* [YOUR TASK] Here are some records; quote them exactly, leaving out the pictures.

---------- RECORDED INFORMATION

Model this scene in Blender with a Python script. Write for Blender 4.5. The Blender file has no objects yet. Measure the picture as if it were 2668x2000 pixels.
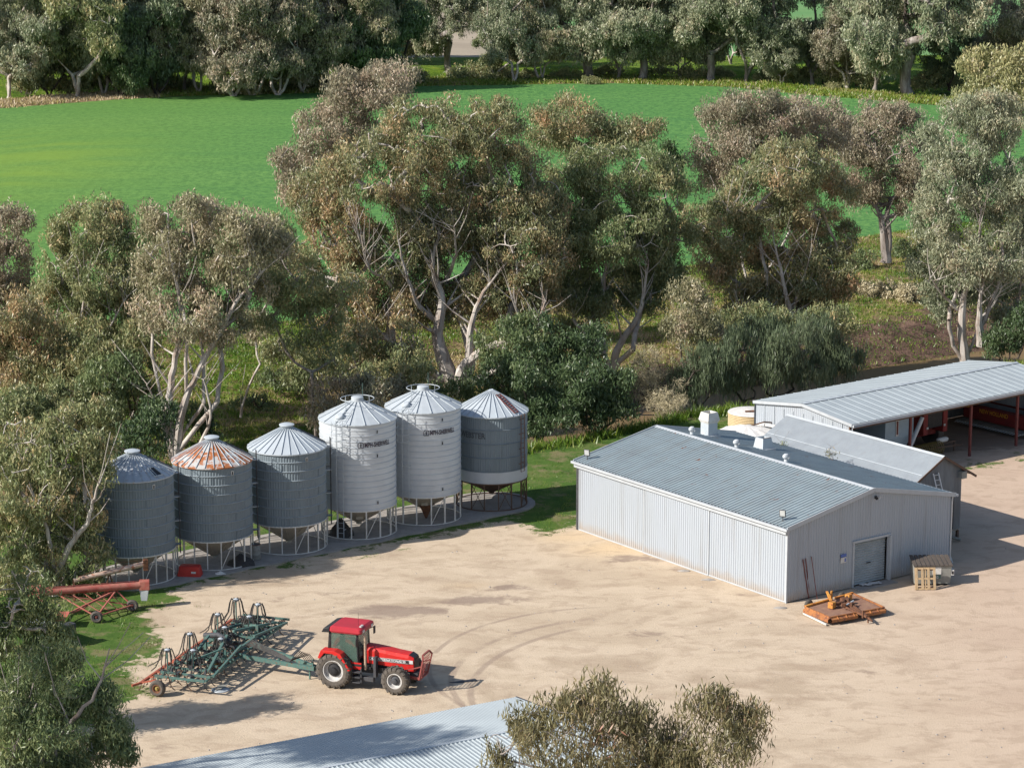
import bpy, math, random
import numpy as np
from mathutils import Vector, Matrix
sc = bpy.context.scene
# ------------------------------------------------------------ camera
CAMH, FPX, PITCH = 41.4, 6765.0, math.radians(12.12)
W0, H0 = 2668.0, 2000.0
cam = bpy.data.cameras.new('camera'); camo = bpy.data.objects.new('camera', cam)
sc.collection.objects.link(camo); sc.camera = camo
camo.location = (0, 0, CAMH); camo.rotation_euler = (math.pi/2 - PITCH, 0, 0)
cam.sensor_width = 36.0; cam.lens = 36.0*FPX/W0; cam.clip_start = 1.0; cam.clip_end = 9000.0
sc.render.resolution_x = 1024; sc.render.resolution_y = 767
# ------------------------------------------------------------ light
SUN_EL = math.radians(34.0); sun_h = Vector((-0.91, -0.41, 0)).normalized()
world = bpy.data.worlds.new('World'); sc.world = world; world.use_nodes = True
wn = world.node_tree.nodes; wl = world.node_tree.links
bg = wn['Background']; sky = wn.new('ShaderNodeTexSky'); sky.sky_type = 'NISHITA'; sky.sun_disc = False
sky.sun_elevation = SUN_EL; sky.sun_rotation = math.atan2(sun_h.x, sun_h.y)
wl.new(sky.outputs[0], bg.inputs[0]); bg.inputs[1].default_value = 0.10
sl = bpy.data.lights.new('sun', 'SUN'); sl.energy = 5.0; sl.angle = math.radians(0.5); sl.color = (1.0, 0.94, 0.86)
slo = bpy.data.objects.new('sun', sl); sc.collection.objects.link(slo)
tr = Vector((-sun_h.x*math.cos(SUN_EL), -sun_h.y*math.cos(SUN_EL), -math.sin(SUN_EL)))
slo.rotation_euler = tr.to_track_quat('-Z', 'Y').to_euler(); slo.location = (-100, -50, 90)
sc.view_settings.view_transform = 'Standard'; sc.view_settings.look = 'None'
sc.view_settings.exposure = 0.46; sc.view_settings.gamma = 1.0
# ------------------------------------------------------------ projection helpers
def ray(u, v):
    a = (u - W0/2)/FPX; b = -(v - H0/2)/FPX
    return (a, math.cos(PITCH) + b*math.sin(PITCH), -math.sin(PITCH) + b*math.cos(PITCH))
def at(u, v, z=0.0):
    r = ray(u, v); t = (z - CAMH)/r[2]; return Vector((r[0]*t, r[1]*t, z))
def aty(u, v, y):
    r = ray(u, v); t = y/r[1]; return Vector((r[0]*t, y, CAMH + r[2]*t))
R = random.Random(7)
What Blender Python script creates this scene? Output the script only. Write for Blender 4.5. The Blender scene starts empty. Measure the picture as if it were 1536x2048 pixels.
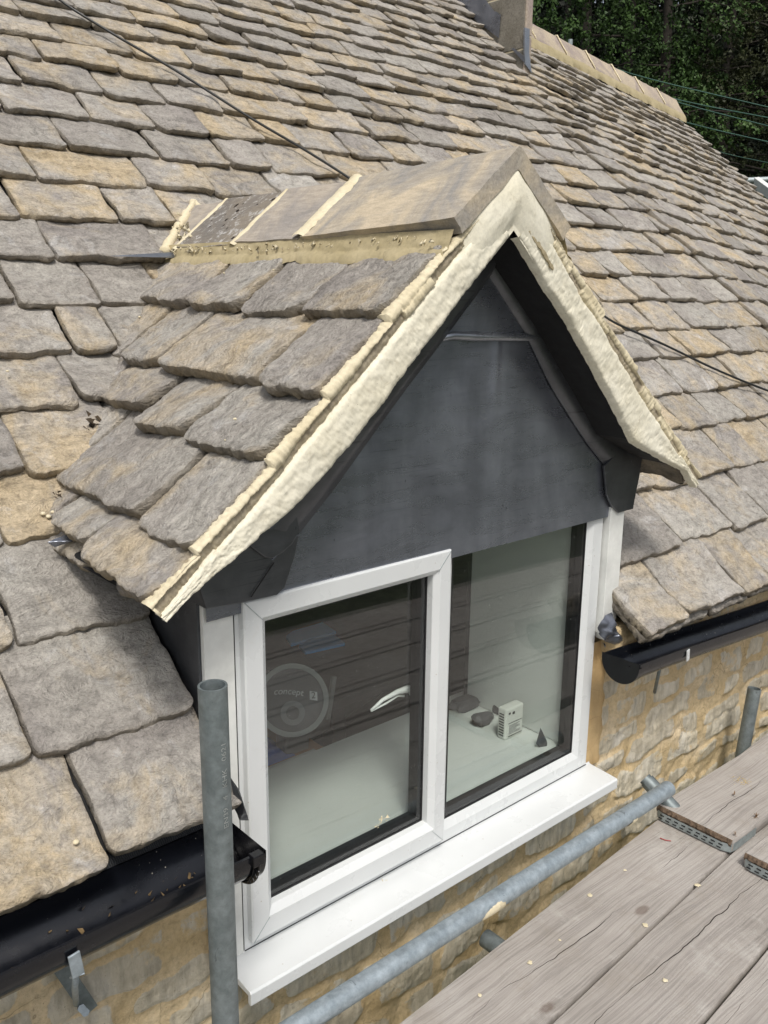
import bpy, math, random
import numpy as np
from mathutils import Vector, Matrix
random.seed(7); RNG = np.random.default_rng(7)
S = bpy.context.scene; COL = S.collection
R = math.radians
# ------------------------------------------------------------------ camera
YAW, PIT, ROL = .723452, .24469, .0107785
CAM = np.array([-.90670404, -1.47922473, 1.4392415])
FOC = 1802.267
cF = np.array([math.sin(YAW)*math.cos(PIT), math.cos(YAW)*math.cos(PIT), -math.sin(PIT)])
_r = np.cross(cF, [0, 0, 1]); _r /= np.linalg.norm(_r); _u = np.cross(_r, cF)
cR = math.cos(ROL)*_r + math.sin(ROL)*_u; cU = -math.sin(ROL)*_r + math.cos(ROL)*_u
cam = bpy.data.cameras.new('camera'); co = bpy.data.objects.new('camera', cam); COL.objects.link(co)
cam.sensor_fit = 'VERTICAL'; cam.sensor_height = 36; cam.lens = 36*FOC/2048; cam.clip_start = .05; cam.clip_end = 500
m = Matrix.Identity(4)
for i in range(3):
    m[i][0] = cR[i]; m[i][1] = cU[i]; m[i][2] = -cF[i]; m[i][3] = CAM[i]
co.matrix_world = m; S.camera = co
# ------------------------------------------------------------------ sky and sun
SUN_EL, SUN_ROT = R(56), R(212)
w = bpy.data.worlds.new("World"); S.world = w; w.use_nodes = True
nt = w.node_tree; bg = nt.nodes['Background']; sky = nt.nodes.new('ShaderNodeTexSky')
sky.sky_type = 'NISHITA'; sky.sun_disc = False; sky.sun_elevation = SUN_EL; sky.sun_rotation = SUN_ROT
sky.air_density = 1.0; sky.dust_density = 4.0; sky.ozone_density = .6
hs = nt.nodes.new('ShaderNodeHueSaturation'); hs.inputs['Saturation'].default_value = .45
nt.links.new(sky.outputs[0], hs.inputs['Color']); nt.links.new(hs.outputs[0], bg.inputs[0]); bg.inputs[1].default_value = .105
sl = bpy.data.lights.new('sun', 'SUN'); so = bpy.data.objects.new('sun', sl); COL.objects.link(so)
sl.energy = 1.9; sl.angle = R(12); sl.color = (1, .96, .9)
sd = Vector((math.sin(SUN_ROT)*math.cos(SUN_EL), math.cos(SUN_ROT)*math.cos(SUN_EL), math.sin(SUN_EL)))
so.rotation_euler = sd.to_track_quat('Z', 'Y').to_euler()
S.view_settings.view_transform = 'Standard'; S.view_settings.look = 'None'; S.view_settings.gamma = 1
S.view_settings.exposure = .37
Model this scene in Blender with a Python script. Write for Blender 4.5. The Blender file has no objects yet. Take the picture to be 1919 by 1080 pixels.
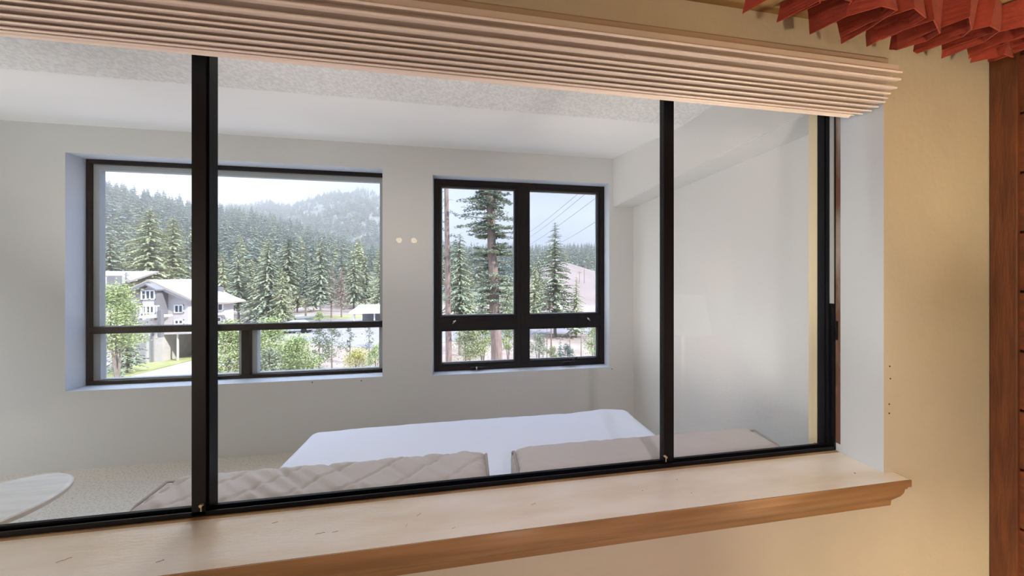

--------------------

* [TASK RESULT]
Model this scene in Blender with a Python script. Write for Blender 4.5. The Blender file has no objects yet. Measure the picture as if it were 2668x2000 pixels.
import bpy, math, random
import numpy as np
from mathutils import Vector, Matrix
sc = bpy.context.scene
# ------------------------------------------------------------ camera
CAMH, FPX, PITCH = 41.4, 6765.0, math.radians(12.12)
W0, H0 = 2668.0, 2000.0
cam = bpy.data.cameras.new('camera'); camo = bpy.data.objects.new('camera', cam)
sc.collection.objects.link(camo); sc.camera = camo
camo.location = (0, 0, CAMH); camo.rotation_euler = (math.pi/2 - PITCH, 0, 0)
cam.sensor_width = 36.0; cam.lens = 36.0*FPX/W0; cam.clip_start = 1.0; cam.clip_end = 9000.0
sc.render.resolution_x = 1024; sc.render.resolution_y = 767
# ------------------------------------------------------------ light
SUN_EL = math.radians(34.0); sun_h = Vector((-0.91, -0.41, 0)).normalized()
world = bpy.data.worlds.new('World'); sc.world = world; world.use_nodes = True
wn = world.node_tree.nodes; wl = world.node_tree.links
bg = wn['Background']; sky = wn.new('ShaderNodeTexSky'); sky.sky_type = 'NISHITA'; sky.sun_disc = False
sky.sun_elevation = SUN_EL; sky.sun_rotation = math.atan2(sun_h.x, sun_h.y)
wl.new(sky.outputs[0], bg.inputs[0]); bg.inputs[1].default_value = 0.10
sl = bpy.data.lights.new('sun', 'SUN'); sl.energy = 5.0; sl.angle = math.radians(0.5); sl.color = (1.0, 0.94, 0.86)
slo = bpy.data.objects.new('sun', sl); sc.collection.objects.link(slo)
tr = Vector((-sun_h.x*math.cos(SUN_EL), -sun_h.y*math.cos(SUN_EL), -math.sin(SUN_EL)))
slo.rotation_euler = tr.to_track_quat('-Z', 'Y').to_euler(); slo.location = (-100, -50, 90)
sc.view_settings.view_transform = 'Standard'; sc.view_settings.look = 'None'
sc.view_settings.exposure = 0.46; sc.view_settings.gamma = 1.0
# ------------------------------------------------------------ projection helpers
def ray(u, v):
    a = (u - W0/2)/FPX; b = -(v - H0/2)/FPX
    return (a, math.cos(PITCH) + b*math.sin(PITCH), -math.sin(PITCH) + b*math.cos(PITCH))
def at(u, v, z=0.0):
    r = ray(u, v); t = (z - CAMH)/r[2]; return Vector((r[0]*t, r[1]*t, z))
def aty(u, v, y):
    r = ray(u, v); t = y/r[1]; return Vector((r[0]*t, y, CAMH + r[2]*t))
R = random.Random(7)
What Blender Python script creates this scene? Output the script only. Write for Blender 4.5. The Blender scene starts empty. Measure the picture as if it were 1536x2048 pixels.
import bpy, math, random
import numpy as np
from mathutils import Vector, Matrix
random.seed(7); RNG = np.random.default_rng(7)
S = bpy.context.scene; COL = S.collection
R = math.radians
# ------------------------------------------------------------------ camera
YAW, PIT, ROL = .723452, .24469, .0107785
CAM = np.array([-.90670404, -1.47922473, 1.4392415])
FOC = 1802.267
cF = np.array([math.sin(YAW)*math.cos(PIT), math.cos(YAW)*math.cos(PIT), -math.sin(PIT)])
_r = np.cross(cF, [0, 0, 1]); _r /= np.linalg.norm(_r); _u = np.cross(_r, cF)
cR = math.cos(ROL)*_r + math.sin(ROL)*_u; cU = -math.sin(ROL)*_r + math.cos(ROL)*_u
cam = bpy.data.cameras.new('camera'); co = bpy.data.objects.new('camera', cam); COL.objects.link(co)
cam.sensor_fit = 'VERTICAL'; cam.sensor_height = 36; cam.lens = 36*FOC/2048; cam.clip_start = .05; cam.clip_end = 500
m = Matrix.Identity(4)
for i in range(3):
    m[i][0] = cR[i]; m[i][1] = cU[i]; m[i][2] = -cF[i]; m[i][3] = CAM[i]
co.matrix_world = m; S.camera = co
# ------------------------------------------------------------------ sky and sun
SUN_EL, SUN_ROT = R(56), R(212)
w = bpy.data.worlds.new("World"); S.world = w; w.use_nodes = True
nt = w.node_tree; bg = nt.nodes['Background']; sky = nt.nodes.new('ShaderNodeTexSky')
sky.sky_type = 'NISHITA'; sky.sun_disc = False; sky.sun_elevation = SUN_EL; sky.sun_rotation = SUN_ROT
sky.air_density = 1.0; sky.dust_density = 4.0; sky.ozone_density = .6
hs = nt.nodes.new('ShaderNodeHueSaturation'); hs.inputs['Saturation'].default_value = .45
nt.links.new(sky.outputs[0], hs.inputs['Color']); nt.links.new(hs.outputs[0], bg.inputs[0]); bg.inputs[1].default_value = .105
sl = bpy.data.lights.new('sun', 'SUN'); so = bpy.data.objects.new('sun', sl); COL.objects.link(so)
sl.energy = 1.9; sl.angle = R(12); sl.color = (1, .96, .9)
sd = Vector((math.sin(SUN_ROT)*math.cos(SUN_EL), math.cos(SUN_ROT)*math.cos(SUN_EL), math.sin(SUN_EL)))
so.rotation_euler = sd.to_track_quat('Z', 'Y').to_euler()
S.view_settings.view_transform = 'Standard'; S.view_settings.look = 'None'; S.view_settings.gamma = 1
S.view_settings.exposure = .37
Model this scene in Blender with a Python script. Write for Blender 4.5. The Blender file has no objects yet. Take the picture to be 1919 by 1080 pixels.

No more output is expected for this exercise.